Special to The Libertarian Enterprise

Recently, Newsweek and Slate published an article ("The Libertarians' Lament") that waffles between blaming libertarians for the collapse of the economy and pitying them for their intellectual immaturity. Displayed in this article is a misunderstanding of the market and the ethics put forth by libertarians.

The free market does not have its own idea about how the economy should be run. The free market is not a monolithic competitor to the government's centrally planned decisions, but the exact opposite. It is the result of millions of voluntary interactions between willing participants. Libertarians do not have a "heroic view" of capitalism. Instead they find it the only moral way to make decisions. Each is responsible for the decisions that affect his capital, free of the coercion of government and others.

Capitalists that risk their own funds face an endless array of consequences, from losing money to imprisonment to public outrage. Government, on the other hand, can affect the situation by stealing money in the form of taxation, inflation, and money supply manipulation. Government does not answer for any of these transgressions and politicians are shielded from the consequences of their actions. Yet, the author's premise is that government action is to be trusted to save us from capitalism. I find that a staggering conclusion.

Even without a background in economics, the following chain should be easy to understand:

  • Government steals its tax revenue from citizens.
  • Government increases the national debt through deficit spending.
  • Government prosecutes an unnecessary war, one of the most expensive endeavors that can be undertaken, and further increases the debt.
  • Government chooses to mask this fact by artificially lowering the interest rate using the Federal Reserve.
  • Financially marginal citizens attempt to buy houses at low interest rates, perhaps that are out of their price range.
  • Lenders become apprehensive to loan to marginal borrowers.
  • Government guarantees bad loans.
  • Lenders make lots of bad loans, based on the guarantees.
  • Government steps in to "save" lenders and companies from bad decisions by "bailing them out."
  • Politicians further propose to "save" citizens that borrowed too much by renegotiating their mortgages.

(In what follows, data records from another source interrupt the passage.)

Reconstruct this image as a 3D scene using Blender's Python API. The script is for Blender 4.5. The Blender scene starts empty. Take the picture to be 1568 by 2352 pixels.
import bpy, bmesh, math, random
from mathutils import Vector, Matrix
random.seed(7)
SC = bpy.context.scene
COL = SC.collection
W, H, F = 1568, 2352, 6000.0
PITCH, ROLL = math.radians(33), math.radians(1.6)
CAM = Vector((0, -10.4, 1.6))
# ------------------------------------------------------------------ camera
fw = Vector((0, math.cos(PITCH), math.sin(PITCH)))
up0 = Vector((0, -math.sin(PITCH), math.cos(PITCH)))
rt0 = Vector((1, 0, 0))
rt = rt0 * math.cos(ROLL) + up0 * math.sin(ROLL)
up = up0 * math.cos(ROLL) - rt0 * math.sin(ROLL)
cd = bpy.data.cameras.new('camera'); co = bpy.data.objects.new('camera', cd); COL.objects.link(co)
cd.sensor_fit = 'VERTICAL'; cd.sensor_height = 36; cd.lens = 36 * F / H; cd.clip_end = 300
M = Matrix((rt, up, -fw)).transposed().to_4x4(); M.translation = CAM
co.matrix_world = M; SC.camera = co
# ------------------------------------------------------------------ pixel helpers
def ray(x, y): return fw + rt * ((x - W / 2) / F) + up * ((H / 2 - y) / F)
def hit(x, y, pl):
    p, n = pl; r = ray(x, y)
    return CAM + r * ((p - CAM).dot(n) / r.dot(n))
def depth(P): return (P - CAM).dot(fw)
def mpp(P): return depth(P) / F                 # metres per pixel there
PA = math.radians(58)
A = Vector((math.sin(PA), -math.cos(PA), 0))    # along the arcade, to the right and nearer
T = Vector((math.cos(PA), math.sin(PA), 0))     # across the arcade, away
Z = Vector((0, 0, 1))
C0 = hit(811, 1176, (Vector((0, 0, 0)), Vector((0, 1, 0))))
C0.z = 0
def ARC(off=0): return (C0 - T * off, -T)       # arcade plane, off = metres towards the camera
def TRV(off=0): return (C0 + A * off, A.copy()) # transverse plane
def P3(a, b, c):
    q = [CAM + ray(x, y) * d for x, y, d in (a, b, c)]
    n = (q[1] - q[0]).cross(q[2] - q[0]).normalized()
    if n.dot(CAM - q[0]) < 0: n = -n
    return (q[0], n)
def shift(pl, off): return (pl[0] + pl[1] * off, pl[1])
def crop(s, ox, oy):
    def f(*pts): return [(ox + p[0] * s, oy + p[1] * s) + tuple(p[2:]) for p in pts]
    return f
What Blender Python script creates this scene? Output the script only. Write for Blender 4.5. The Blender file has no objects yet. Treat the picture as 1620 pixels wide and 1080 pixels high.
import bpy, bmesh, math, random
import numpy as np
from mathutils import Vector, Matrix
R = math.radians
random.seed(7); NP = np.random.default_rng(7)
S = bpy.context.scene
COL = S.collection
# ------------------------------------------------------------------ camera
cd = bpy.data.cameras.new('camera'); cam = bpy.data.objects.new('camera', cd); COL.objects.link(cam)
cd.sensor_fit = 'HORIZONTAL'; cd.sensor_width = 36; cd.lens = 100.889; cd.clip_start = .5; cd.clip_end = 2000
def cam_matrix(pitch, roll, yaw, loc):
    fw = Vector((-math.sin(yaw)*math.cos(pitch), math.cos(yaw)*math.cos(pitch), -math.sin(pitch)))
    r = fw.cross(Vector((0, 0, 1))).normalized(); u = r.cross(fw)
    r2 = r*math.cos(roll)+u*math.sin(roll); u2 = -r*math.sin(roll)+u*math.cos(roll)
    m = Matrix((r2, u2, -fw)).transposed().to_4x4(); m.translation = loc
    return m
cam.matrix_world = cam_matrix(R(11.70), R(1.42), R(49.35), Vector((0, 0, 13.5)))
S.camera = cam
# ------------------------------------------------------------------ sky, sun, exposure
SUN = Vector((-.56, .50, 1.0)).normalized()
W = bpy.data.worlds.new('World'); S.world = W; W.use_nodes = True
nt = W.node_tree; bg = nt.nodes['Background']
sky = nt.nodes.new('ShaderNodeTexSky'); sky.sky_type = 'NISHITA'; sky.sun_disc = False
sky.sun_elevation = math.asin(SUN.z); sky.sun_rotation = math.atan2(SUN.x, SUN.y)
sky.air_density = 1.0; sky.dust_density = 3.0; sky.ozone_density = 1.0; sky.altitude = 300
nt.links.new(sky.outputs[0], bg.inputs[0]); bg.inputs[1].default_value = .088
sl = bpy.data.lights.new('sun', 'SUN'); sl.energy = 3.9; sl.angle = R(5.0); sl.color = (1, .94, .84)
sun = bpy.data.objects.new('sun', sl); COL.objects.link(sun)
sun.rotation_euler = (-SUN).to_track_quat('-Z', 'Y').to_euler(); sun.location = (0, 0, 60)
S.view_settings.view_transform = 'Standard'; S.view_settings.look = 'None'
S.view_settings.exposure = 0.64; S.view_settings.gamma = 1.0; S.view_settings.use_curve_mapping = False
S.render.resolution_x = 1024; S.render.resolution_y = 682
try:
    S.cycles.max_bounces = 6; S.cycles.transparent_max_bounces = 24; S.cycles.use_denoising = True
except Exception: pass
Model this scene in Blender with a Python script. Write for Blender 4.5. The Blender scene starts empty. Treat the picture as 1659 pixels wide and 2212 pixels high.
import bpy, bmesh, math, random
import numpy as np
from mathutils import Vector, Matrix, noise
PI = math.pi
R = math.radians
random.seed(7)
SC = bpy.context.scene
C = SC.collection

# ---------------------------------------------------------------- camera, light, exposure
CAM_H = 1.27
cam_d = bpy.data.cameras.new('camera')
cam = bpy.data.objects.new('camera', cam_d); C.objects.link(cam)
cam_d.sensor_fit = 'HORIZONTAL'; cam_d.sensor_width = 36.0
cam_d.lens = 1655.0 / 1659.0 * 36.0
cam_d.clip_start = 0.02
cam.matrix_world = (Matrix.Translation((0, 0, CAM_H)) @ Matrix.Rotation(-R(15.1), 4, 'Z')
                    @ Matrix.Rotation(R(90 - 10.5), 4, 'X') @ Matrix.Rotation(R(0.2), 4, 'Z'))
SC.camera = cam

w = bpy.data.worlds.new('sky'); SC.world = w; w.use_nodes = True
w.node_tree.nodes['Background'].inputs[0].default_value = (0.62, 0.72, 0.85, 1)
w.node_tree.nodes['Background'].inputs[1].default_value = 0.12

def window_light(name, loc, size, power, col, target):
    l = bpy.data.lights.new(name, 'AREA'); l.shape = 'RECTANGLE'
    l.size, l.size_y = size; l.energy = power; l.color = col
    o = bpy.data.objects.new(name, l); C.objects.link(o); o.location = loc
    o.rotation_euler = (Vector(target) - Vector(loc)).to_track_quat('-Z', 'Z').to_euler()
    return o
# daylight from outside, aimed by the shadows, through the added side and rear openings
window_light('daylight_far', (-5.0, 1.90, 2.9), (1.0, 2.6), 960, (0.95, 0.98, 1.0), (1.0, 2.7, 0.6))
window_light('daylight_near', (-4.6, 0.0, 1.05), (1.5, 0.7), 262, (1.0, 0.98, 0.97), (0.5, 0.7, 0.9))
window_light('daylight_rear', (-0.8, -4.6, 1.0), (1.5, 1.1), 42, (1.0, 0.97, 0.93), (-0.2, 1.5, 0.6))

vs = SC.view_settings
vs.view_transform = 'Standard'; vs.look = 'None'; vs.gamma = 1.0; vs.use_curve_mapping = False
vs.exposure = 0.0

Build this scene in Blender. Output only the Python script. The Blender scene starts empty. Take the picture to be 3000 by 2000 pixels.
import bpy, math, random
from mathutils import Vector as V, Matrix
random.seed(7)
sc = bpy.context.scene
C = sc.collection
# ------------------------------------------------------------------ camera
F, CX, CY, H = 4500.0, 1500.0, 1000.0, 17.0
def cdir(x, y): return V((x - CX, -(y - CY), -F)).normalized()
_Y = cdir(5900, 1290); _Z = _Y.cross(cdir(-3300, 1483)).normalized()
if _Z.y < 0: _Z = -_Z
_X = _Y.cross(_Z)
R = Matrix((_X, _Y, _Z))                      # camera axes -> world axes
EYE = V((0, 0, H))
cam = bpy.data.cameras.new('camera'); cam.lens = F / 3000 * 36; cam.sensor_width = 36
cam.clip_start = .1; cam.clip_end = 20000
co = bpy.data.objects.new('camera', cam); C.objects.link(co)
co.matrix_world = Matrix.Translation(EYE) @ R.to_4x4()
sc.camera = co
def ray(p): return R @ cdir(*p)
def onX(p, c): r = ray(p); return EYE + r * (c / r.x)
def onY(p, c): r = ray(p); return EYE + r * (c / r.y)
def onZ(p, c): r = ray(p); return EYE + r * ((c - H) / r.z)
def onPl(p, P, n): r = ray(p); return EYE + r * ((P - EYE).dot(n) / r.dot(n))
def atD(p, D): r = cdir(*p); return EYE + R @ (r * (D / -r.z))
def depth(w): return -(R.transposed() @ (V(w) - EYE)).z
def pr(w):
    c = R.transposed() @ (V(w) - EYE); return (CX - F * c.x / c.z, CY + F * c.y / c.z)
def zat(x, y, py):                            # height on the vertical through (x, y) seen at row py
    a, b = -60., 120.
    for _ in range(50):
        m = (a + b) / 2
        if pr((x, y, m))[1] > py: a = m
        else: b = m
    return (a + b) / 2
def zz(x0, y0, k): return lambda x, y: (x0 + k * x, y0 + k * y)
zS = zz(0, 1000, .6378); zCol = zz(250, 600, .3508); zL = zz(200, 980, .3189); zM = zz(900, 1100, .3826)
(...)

Since this is a shell game, the consequences of these decisions eventually have to be endured, which is happening now. At every point, the underlying problem is caused or exacerbated when one entity takes a risk where they will benefit if it goes well and where consequences are externalized if it goes badly. Though lenders and borrowers engaged in questionable behavior (in this example, by making and accepting bad loans), the only consistent offender is government:

Every one of these proposals, which boils down to rewarding the bad behavior, has government at its core. Apparently, to solve the problem, all we need is another corrupt government organization, armed with the club of coercion without the burden of risk, making decisions about other people's money.

At no point in this situation do I see the failure of libertarian proposals. Even when the bad behavior was not on the part of government, it was made possible by government through mechanisms that would not exist in a truly free market. For example, when lenders overextended themselves by making bad loans, they did so because the guarantees from government shielded them from the inevitable consequences.

If there existed a free market in the country, some of these failures would have been prevented. For example, when the market signals showed that bad loans are... bad loans. Others would have happened on a smaller scale, in smaller bumps, earlier in the process, signaling the market against future poor decisions. In any case, absorbing the failures of some with others' money is exactly the behavior that started this situation.

To start, government steals from the citizens to exert power over others. There are no consequences for the individuals involved and all of the costs are borne by citizens. Then the government creates a moral hazard by offering to push the risks of bad decisions onto the citizens as well, as it did by guaranteeing loans.

The statement "markets can be irrational, misunderstand risk and misallocate resources" is based on the premise that the author knows what the outcome "should" have been. He does not have this answer and neither does the government. What "should" happen is not a predefined target for the market to hit, but instead is defined by the market and distorted by government intervention.

I guess he's right—if we could just get rid of those crazy libertarians, everything would be fine... as long as the rest of the political parties and government go too.